Fellow Knight News Challenge winner Chris O’Brien recently posted on this site about “gamifying” the news. The idea behind the movement O’Brien is speaking of, which Brad Flora touched on in another recent Idea Lab post, involves adding incentives — pop-up achievements for tasks completed, progress bars to fill, badges to display, online leaderboards for score comparison, and virtual goods — to activities. The idea is to reward repeat patronage and reframe participation as if it’s like a playing a game.
A Brief History of Videogame Scoring
Videogames have long used scores to track player performance. In 1976, Sea Wolf took cues from pinball tables and added score keeping and a high score to incentivize multiple plays. The wildly successful Space Invaders (1978) helped popularize this method of recording expertise all over the country. Exidy’s Star Fire (1979) took this one step forward and added the ability for players to enter their initials to link a high score with a name. The high score gave players both a measurable goal to strive for and a point of performance comparison.
Achieving a good score in a game was not just a measure of how long a play session lasted, as it was possible to more efficiently earn points through various strategies. And because there were no “continues,” a high score wasn’t a measure of how many quarters were spent to participate. A good score measured understanding.
Earning a good score in Galaga is dependent upon a number of factors. A enemy diving from the formation is worth more than a stationary enemy. A diving Boss Galaga ship with two escorts is worth twice as much as with one escort. A player who has their fighter purposely captured by the tractor beam of a Boss Galaga and successfully frees it can play with two ships on screen side-by-side, doubling firepower. Having double firepower, however, means doubling the area of potential collisions with enemy ships. Racking up points in Galaga requires the player understand the rules that determine how the game is scored.

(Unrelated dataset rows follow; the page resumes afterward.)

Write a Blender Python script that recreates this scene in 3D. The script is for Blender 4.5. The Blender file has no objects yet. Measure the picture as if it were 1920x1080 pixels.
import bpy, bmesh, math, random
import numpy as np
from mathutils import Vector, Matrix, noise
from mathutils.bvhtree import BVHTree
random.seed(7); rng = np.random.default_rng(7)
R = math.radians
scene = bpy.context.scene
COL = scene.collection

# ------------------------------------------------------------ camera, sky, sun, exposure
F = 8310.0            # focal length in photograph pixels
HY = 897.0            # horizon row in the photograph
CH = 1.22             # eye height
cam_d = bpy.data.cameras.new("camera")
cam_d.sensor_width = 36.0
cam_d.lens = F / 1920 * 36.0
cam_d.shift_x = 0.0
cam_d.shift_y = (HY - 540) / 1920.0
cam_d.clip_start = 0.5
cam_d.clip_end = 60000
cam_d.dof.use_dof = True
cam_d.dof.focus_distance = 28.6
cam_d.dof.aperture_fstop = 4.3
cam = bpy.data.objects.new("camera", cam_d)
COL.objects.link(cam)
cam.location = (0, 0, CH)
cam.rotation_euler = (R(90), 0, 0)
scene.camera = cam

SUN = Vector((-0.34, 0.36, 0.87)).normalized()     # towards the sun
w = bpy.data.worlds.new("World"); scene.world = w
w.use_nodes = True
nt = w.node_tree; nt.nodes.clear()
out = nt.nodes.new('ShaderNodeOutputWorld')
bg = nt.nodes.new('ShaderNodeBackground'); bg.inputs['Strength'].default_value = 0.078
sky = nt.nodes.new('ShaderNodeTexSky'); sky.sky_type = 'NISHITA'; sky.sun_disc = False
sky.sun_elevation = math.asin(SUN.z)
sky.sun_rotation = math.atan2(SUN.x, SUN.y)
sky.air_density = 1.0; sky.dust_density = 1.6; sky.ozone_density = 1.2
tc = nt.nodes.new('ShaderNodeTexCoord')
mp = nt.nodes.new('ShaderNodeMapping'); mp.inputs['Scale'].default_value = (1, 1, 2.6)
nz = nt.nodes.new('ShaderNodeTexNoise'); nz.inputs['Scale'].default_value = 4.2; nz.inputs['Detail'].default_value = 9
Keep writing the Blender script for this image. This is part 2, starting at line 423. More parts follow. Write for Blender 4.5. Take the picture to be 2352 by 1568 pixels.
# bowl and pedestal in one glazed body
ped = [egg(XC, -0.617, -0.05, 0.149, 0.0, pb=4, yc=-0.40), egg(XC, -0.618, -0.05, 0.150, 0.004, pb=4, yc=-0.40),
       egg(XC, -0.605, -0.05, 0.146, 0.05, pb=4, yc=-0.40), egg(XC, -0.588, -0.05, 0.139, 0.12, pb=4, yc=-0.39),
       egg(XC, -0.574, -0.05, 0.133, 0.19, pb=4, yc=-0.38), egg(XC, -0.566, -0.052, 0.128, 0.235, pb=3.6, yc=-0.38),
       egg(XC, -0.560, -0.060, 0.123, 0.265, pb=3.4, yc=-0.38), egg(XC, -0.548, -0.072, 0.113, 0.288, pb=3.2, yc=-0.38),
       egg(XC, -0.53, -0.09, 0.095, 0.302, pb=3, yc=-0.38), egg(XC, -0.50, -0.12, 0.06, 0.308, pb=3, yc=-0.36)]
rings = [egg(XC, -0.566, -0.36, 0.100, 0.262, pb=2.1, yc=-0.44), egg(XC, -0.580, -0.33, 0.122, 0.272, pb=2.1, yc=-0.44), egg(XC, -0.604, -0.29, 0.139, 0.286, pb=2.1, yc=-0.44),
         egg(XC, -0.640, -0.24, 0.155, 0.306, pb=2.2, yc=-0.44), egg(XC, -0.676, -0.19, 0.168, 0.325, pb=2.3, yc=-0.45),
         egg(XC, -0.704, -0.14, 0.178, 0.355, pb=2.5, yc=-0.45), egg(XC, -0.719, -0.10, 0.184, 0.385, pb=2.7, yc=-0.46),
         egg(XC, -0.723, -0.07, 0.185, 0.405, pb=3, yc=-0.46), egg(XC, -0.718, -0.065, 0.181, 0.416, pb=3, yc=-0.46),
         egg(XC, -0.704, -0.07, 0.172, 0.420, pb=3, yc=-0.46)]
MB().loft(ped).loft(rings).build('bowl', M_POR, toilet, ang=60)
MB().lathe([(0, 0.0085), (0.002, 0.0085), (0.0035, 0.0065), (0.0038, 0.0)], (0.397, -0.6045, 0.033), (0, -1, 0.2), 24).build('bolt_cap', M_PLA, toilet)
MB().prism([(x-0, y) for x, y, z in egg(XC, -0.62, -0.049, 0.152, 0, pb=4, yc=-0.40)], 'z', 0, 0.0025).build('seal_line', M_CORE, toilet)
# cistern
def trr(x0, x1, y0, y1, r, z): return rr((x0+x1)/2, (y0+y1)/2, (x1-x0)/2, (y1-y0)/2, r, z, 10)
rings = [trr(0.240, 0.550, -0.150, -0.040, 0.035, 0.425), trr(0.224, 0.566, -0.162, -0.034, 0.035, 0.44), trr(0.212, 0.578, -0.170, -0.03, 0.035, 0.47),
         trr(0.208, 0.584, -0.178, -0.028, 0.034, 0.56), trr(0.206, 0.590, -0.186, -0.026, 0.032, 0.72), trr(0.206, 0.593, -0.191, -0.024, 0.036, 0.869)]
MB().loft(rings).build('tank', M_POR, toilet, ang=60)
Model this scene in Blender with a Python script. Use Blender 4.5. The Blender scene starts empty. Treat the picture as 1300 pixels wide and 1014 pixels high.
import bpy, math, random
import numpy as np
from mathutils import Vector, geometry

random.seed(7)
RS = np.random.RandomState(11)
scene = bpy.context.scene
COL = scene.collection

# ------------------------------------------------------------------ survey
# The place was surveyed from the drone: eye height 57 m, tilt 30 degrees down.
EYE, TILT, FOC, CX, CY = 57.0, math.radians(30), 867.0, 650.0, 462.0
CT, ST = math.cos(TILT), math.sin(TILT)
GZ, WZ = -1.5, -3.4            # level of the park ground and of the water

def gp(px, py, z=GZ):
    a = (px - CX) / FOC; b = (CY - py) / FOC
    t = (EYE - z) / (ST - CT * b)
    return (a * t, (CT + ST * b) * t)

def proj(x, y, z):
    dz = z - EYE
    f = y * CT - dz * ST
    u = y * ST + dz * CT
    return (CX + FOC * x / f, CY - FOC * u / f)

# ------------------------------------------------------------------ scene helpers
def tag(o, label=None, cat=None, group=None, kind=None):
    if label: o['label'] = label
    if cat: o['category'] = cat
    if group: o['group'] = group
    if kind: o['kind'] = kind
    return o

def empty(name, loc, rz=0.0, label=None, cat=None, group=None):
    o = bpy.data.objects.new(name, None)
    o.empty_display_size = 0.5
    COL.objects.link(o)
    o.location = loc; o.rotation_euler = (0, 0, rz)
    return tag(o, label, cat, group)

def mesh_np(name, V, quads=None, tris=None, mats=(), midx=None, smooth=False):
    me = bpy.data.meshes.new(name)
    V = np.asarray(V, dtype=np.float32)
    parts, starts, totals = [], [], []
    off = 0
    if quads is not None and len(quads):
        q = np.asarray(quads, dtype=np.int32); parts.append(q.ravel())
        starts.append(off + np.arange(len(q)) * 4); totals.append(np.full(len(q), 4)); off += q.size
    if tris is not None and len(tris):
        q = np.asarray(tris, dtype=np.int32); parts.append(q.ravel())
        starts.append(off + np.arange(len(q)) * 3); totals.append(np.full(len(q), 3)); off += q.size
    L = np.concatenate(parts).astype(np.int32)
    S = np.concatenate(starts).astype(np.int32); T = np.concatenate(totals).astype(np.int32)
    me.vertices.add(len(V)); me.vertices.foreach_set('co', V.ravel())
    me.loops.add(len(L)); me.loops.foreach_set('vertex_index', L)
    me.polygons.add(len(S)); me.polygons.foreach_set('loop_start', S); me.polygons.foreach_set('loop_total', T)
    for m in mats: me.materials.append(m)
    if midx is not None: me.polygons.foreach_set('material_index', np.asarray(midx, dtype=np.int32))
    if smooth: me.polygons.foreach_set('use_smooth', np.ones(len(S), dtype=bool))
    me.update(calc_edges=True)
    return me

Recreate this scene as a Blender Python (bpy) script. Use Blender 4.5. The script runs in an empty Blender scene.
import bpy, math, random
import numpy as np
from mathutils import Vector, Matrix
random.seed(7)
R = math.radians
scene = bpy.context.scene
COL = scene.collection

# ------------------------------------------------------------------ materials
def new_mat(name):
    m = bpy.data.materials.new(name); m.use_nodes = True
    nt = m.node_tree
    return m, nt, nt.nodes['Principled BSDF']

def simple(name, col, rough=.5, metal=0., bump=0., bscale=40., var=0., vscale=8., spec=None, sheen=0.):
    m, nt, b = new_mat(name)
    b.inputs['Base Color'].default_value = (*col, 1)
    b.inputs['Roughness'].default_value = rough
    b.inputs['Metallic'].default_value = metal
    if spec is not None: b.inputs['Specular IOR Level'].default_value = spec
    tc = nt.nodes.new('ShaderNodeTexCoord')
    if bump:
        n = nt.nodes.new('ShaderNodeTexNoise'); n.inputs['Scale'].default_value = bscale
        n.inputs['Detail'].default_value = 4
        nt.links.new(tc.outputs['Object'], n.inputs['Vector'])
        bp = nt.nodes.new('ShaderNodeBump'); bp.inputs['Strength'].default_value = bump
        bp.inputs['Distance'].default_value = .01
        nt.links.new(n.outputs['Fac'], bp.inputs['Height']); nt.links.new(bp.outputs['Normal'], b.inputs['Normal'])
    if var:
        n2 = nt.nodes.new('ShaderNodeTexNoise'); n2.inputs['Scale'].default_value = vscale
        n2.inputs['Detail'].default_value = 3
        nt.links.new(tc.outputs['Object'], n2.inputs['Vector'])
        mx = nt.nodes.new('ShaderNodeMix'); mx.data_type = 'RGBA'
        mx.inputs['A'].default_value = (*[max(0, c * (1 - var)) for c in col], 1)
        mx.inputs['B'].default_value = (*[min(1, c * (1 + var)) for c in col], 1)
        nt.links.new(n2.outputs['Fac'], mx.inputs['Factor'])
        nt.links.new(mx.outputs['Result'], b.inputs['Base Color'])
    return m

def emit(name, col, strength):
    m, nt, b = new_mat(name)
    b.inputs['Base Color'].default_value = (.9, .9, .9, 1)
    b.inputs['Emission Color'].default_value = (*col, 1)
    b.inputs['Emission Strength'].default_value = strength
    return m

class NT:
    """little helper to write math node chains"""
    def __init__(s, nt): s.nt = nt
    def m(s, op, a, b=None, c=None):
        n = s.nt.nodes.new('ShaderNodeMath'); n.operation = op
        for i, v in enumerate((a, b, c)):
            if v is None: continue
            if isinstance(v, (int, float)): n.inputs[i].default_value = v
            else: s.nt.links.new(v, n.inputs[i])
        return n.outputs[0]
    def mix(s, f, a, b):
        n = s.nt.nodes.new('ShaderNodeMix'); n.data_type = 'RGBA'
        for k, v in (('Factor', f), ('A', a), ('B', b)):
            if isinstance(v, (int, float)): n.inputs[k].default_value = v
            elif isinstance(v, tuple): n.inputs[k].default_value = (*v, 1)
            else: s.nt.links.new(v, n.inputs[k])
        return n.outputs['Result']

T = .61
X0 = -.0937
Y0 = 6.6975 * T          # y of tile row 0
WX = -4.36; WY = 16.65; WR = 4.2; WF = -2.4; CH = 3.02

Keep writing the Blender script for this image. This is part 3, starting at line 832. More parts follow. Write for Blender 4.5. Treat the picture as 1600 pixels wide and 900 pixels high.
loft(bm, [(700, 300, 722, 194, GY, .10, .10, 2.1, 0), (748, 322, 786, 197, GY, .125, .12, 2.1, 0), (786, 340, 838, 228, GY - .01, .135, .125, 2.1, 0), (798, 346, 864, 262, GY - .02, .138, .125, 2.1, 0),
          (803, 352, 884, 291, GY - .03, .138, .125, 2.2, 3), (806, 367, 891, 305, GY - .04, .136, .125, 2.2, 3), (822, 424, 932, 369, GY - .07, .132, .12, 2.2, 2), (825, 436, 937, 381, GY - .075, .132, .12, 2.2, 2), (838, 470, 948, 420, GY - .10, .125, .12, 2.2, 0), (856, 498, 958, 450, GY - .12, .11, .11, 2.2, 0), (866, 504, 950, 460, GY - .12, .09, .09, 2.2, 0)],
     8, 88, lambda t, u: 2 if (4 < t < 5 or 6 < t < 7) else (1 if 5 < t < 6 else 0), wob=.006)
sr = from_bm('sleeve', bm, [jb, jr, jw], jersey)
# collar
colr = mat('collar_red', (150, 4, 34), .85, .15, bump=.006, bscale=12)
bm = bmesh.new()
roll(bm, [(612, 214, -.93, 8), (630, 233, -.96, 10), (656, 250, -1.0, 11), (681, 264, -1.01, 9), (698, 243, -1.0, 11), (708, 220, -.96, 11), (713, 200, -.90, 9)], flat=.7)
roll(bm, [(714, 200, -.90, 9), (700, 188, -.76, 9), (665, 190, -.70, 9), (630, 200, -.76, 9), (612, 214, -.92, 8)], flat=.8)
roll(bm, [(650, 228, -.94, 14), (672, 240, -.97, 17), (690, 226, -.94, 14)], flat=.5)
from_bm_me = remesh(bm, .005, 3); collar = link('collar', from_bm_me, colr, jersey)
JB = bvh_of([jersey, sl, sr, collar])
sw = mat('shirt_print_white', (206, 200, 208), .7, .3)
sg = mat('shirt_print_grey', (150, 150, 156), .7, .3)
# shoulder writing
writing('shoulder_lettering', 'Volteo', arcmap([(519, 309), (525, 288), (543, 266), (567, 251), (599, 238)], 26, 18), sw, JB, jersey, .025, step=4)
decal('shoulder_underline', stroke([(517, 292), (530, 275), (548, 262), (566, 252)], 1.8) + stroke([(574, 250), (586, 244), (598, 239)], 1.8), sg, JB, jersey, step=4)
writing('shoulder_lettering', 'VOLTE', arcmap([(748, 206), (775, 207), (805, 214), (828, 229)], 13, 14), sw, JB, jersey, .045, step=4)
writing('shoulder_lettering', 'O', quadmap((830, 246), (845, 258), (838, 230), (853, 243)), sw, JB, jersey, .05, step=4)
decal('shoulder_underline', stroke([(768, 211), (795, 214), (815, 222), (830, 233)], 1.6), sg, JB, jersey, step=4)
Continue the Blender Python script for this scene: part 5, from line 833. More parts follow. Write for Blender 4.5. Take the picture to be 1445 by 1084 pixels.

Now imagine a game like Galaga or Space Invaders with rows of enemies at the top of the screen and a space ship at the bottom firing up. Except that in this hypothetical game, the enemies don’t move. Each successfully destroyed ship earns 100 points and there is no time limit. The High Score at the top center of the screen reads 30,000. Let’s say that each enemy takes on average two seconds to kill. All that is required to get the high score in this game is to play for ten minutes (30,000/100 = 300 ships at 2 seconds each). It has all the trappings of a game — buttons, a joystick, spaceship, alien forces, and a high score — but it asks nothing of you but participation.
Gaming The News
A few months ago the Huffington Post launched a self-described “social news service” called Predict the News. As you can guess from the name, the Huffington Post’s polls are centered on sharing predictions such as, “Will Sarah Palin run for president in 2012?” To play, users sign up for an account or log in with a service like Facebook, Twitter, or Google, and respond to a question accompanying an article. Most questions are either yes or no responses like the above, or they involve selecting an option from a list of known outcomes. Points are awarded after the event has passed.
When ImpactGames launched Play the News, a prediction game we discuss at length in the Platforms chapter of Newsgames: Journalism at Play, they set out to make the act of playing informative. Making a prediction was not about choosing what kind of dress Kate Middleton would wear; it was about considering the outcomes of complex situations based on stakeholders. The game rewarded extended research and awarded points based on analytical thinking. After all, it’s much harder to guess the outcome of an Israeli-Palestinian conflict than if Apple will release a new iPad in Q1 2011.
The difference between these two prediction games should be apparent. Though they both reward players with points to be shared on an online leaderboard, Play the News addresses complex issues and getting its “high score” is based on understanding. Predict the News asks for participation and getting the “high score” is more luck than skill. Play the News is like Galaga, while Predict the News is like our hypothetical everybody-wins space shooter.
Thinking about how to use so-called game mechanics to drive user engagement is part of the business side of a news organization. But the business shouldn’t drive journalism — journalism should drive the business. Helping readers, viewers, listeners, and players understand the news should be the goal of journalism. There is nothing inherently wrong with incentivizing news reading with a scoring mechanism, but we should take care to keep journalistic values in mind when building the future apparatus of news.